The story of the golden key

Image of Council President and Acting New York City Mayor Vincent Impellitteri and Park Commissioner Robert Moses presenting a golden key to Secretary-General Trygve Lie.


On 23 October 1946, the second session of the General Assembly, but the first one to be held in New York City, opened in Flushing Meadows, Queens.

The United Nations was slightly more than one year old, and the location of the permanent Headquarters had yet to be decided. In the interim, the Organization needed a large space to accommodate the hundreds of attendees to the General Assembly.

New York City came to the rescue by offering the use of its former World’s Fair building in Queens. The 1939 New York World's Fair saw more than 45 million visitors, many of whom entered this building to see the exhibits on the functions of the city. When it was over, the building was converted into a recreation centre with skating rinks until being offered to the United Nations in April 1946.

The first General Assembly in New York had “One World” as its theme.
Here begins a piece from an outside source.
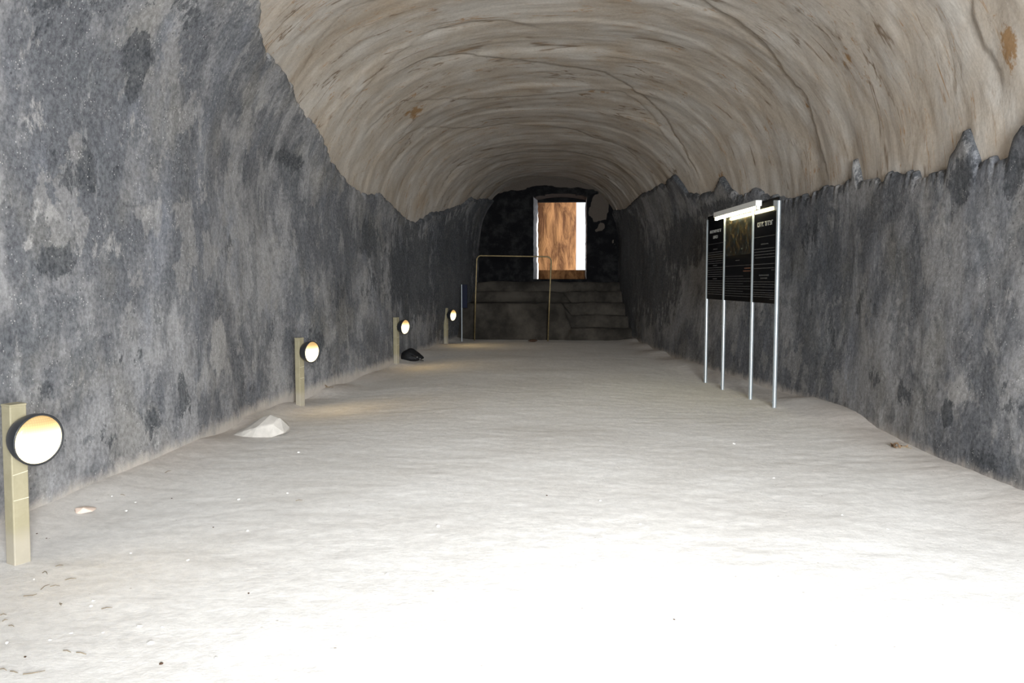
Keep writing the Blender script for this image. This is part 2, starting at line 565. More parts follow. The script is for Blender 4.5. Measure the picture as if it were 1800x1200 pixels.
# where plaster ends and bare rock begins: (Y, section parameter)
EDGE_L = [(-5, .37), (4, .37), (6.2, .355), (7.44, .339), (7.96, .32), (8.42, .313), (8.9, .312), (9.56, .308), (9.92, .301), (10.52, .291), (11.12, .282),
          (11.6, .266), (12.26, .255), (12.66, .248), (13.56, .243), (14.6, .25), (15.2, .25), (15.78, .24), (16.44, .232), (17.26, .232), (17.82, .241),
          (18.14, .254), (18.72, .26), (19.72, .279), (20.34, .294), (20.8, .316), (21.66, .318), (22.5, .33), (23.6, .34)]
EDGE_R = [(-5, .74), (3, .76), (5.2, .762), (6.08, .782), (6.22, .786), (6.3, .792), (6.48, .793), (6.6, .788), (6.72, .791), (6.80, .785), (6.9, .776), (7.04, .776), (7.16, .783),
          (7.26, .7915), (7.44, .790), (7.76, .791), (8.0, .787), (8.4, .785), (8.86, .785), (9.36, .782), (9.44, .767), (9.5, .781), (9.94, .783), (10.58, .779), (10.98, .782),
          (11.56, .78), (12.24, .772), (12.72, .764), (13.2, .768), (13.7, .757), (13.88, .738), (14.1, .744), (14.38, .749), (15.18, .747), (15.76, .737), (16.04, .701),
          (16.4, .704), (16.92, .708), (17.88, .704), (19.26, .697), (21.1, .713), (22.32, .71), (23.6, .70)]
# seams in the vault: points (Y, t), step height, strength
ARCS = [
    ([(11.54, .3), (11.44, .317), (11.36, .344), (11.1, .385), (10.68, .429), (10.66, .459), (10.76, .484), (11.08, .499), (11.36, .512)], .035, .5),
    ([(11.56, .376), (11.6, .406), (11.8, .437), (12.06, .464), (12.42, .491), (12.78, .512), (12.98, .54), (13.48, .573), (14.08, .611), (14.62, .65), (14.94, .7), (14.94, .728)], .06, .8),
    ([(9.54, .54), (9.54, .58), (9.74, .6), (9.84, .626), (9.96, .652), (10.22, .677), (10.2, .698), (10.38, .724), (10.42, .751), (10.3, .775)], .07, .8),
    ([(12.7, .298), (12.68, .343), (12.82, .37), (13.36, .396), (14.02, .438), (14.32, .477), (14.18, .501), (13.96, .537), (13.84, .565), (14.32, .599), (15, .639), (15.3, .68)], -.05, .7),
    ([(14.04, .299), (14.2, .345), (14.5, .365), (15.6, .399), (16.18, .436), (16.24, .472), (16.4, .499), (16.64, .525), (17.04, .557), (17.1, .605), (17.4, .65)], .05, .9),
    ([(6.44, .70), (6.44, .71), (6.54, .723), (6.56, .738), (6.42, .752), (6.38, .763), (6.42, .773)], .05, .8),
    ([(6.04, .70), (6.04, .722), (6.04, .73), (6.02, .738)], .02, .9),
    ([(7.84, .655), (7.84, .663), (7.86, .675), (7.62, .679), (7.24, .687)], .03, .5),
    ([(9.7, .312), (9.74, .326), (9.36, .351), (9.1, .386), (9.2, .412), (9.3, .45)], -.04, .6),
    ([(18.2, .30), (18.0, .36), (18.6, .42), (18.9, .5), (19.0, .56), (18.7, .62), (18.9, .68)], .06, .6),
    ([(20.6, .33), (20.2, .40), (20.8, .48), (20.9, .56), (20.5, .64), (20.8, .69)], -.05, .5),
]
OCHRE = [(6.24, .743, .14, .014, 1.1), (13.48, .373, .30, .014, 1.1), (12.14, .277, .12, .008, .7), (15.6, .39, .15, .02, .6), (14.0, .54, .2, .02, .6), (14.0, .735, .15, .016, .8),
         (10.35, .71, .08, .025, .6), (8.6, .70, .5, .03, .45), (9.4, .335, .1, .03, .5), (16.2, .44, .1, .03, .6), (12.9, .62, .5, .03, .45), (5.6, .74, .2, .02, .5)]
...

To emphasize this fact, a large map of the world in blue and gold was installed behind the President of the General Assembly’s rostrum.

Over the next few months, the building was refurbished to accommodate 2,400 delegates, Secretariat staff, reporters and members of the public.

Outside, the flags of the then 51 Member States were put on the longest poles which could be procured and placed in a large circle. That way, no nation could complain that its flag was behind the flag of another. Approximately 120,000 flowers were planted in Flushing Meadows, close to the building’s location, as part of landscaping improvements.

Although the General Assembly was scheduled to open in September, the opening was pushed back by one month to October. The United Nations took possession of the building in an official ceremony a few days before its opening. There, Acting New York City Mayor Vincent R. Impellitteri and Park Commissioner Robert Moses presented a golden key to Secretary-General Trygve Lie to symbolize the transfer.

This “Key to the City” remains in the United Nations Archives to this day.